A clever colleague of mine, Jen, joined us last year as Comms Director and suggested that we use a team talk tool, for light comms and general infosharing, preferably something that can handle the trivial (my train’s late) but also the serious (get the latest build).

We’re a toys-and-games startup, working desperately hard, and fast, and the suggestion was welcome, so we set up Yammer. Despite a heroic effort on the part of most of the team, it didn’t fly. It didn’t feel useful, somehow, like a chore, and we drifted away from it. Later we tried a browser-based IRC too, but – same. Too many missing functions, or maybe it was just the interface. Hard to pinpoint.

We’ve been working on our internal comms – hard – and even though we’re a small team of 15, it still been tough at times. Jen was right, we somehow needed something on top of/instead of email, Basecamp, drive, Skype. Then Slack launched. We’d known it was coming – disclaimer! Stewart Butterfield, Slack’s creator, is an old pal – and who didn’t love original Flickr? But I wasn’t necessarily expecting to use it, given our previous tries.

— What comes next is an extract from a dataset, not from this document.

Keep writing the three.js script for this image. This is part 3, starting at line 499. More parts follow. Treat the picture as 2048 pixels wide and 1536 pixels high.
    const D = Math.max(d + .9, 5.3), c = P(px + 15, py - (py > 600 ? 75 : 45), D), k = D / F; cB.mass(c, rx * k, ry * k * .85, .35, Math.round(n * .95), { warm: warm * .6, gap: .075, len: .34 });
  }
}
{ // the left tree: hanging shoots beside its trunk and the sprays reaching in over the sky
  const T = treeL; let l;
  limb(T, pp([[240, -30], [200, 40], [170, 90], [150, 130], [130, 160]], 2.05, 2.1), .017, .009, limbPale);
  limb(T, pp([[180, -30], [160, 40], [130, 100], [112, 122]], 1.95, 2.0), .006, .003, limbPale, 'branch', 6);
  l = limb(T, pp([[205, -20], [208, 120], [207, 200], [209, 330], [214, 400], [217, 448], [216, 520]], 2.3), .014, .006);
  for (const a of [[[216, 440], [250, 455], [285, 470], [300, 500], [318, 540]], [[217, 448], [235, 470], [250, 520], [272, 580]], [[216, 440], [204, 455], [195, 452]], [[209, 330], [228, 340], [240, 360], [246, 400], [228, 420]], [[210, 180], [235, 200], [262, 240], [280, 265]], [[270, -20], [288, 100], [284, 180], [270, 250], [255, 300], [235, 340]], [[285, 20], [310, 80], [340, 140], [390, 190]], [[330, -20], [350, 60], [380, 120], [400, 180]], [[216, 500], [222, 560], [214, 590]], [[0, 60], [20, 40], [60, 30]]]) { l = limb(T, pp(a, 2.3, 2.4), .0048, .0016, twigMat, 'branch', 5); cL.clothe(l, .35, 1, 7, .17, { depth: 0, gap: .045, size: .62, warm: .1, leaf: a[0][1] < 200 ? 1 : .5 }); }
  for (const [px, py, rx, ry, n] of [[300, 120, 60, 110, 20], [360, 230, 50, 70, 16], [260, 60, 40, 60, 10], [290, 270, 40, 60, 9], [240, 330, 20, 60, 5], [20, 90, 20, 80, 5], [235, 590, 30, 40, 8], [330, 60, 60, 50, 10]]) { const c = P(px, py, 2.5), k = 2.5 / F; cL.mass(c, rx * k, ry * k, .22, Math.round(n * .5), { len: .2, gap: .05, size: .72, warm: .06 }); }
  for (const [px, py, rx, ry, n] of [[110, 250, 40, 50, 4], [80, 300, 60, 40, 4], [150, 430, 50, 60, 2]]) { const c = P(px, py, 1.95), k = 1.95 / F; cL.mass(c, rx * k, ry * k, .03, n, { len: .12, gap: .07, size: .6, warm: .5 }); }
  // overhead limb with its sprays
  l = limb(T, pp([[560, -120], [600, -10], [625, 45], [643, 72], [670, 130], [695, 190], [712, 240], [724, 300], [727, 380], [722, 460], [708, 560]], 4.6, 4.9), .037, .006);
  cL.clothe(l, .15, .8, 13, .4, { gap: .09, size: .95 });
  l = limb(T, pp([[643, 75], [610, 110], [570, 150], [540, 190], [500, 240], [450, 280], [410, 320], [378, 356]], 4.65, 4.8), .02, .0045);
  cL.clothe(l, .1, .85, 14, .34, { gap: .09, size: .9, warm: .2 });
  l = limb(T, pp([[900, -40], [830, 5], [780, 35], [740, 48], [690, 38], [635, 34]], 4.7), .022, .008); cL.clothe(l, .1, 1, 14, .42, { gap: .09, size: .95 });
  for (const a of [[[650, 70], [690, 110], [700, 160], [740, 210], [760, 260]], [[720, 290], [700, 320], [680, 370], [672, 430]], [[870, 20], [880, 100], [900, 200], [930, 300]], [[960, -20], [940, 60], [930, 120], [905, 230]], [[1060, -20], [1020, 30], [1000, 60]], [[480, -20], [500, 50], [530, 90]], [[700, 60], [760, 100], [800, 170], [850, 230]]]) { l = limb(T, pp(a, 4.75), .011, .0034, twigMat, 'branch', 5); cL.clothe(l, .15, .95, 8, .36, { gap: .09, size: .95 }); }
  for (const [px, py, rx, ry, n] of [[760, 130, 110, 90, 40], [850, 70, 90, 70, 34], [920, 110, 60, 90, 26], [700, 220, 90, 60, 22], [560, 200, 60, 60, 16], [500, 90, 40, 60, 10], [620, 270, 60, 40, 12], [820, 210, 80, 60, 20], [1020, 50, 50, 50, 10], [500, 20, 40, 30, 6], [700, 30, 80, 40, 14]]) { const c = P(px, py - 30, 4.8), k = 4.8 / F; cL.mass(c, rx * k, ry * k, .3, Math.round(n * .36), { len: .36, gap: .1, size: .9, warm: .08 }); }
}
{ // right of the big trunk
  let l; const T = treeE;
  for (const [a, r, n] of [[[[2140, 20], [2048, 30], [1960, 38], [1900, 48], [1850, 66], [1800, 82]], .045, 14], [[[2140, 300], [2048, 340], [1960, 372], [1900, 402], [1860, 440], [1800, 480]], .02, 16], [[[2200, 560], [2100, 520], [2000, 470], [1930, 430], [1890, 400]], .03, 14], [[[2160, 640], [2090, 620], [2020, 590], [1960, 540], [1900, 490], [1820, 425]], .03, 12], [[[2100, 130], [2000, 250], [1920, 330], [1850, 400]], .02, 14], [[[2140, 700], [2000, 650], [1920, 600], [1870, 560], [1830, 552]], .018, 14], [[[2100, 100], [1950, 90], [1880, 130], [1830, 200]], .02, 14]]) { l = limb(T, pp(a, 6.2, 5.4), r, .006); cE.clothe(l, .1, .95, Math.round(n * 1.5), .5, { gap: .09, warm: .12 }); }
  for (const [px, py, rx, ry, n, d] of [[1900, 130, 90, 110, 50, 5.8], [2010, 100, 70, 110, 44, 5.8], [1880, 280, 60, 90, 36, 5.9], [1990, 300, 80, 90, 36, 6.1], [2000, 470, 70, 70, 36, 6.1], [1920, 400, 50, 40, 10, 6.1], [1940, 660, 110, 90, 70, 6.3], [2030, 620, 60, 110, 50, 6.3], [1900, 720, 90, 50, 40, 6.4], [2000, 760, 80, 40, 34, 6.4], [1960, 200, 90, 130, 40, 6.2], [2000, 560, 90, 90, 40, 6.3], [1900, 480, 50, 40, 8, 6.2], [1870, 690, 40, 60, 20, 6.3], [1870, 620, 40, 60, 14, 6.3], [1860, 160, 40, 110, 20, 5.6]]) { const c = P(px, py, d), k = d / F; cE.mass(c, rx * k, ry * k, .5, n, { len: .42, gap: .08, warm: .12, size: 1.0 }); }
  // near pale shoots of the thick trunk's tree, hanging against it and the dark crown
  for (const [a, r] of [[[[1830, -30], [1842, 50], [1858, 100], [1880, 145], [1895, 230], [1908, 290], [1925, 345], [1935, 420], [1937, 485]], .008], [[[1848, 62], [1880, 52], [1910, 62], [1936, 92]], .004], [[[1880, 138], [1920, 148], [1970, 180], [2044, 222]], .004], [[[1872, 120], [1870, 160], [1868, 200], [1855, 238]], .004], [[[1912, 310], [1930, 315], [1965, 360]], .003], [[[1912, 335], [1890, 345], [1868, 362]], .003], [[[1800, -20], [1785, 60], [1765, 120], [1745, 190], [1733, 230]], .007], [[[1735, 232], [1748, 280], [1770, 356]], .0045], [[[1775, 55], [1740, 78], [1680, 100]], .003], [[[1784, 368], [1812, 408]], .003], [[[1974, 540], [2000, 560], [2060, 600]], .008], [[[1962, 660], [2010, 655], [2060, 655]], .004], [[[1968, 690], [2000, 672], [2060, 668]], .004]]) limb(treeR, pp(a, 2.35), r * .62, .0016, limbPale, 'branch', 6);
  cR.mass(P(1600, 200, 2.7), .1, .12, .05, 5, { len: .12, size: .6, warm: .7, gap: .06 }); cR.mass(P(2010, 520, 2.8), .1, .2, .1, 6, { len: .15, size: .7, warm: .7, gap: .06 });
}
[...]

SO WRONG! Slack happened, and happened fast. One team member jumped in and started using it: and it worked. Spread like wildfire in the company, with glee. And suddenly, everyone seemed to know 100% everything about everything. Team comms jackpot!

There is an easy way to set up a channel, for trivia and for all the important things too. You can choose to subscribe to a channel, or not. You can see work-in-progress in the activity panel, used in our case heavily by the art team. Channels log discussion, but are also fun – it’s basically IRC – with emotes and emoji. Direct messaging is useful enough, good for little things that you don’t want to add to people’s inbox-overload with. It’s got notifications, so it won’t run silently in the background letting you miss things.

Our varied team comprises artists, engineers, a fashion designer, operations, manufacturing – some are based overseas in Finland, too. I asked our lead Game programmer what he could crit, and he thought for a while, then mentioned the notifications, and that there’s maybe not enough granularity/obvious ways of tidying those yet…?

But that’s it. Since using Slack, our team seem beautifully across all the daily, weekly and inter-teams crossover developments. In fact, the only person who isn’t quite so up to date on the day-to-day is probably me, the roving CEO, and that’s because I’m not on it enough. (My function suggestion would be a “Mark as Important” tag for daily logs of key activity.)

Slack, by Tiny Speck. Slack has emerged from the team behind Glitch, and previous to that, some of the team who created Flickr from Game Neverending. I love how Stewart and his teams repeatedly deliver fantastic pieces of software from game incarnations, and super-useful Slack has that essential, playful magic so desperately missing from its competition. Heartily recommended.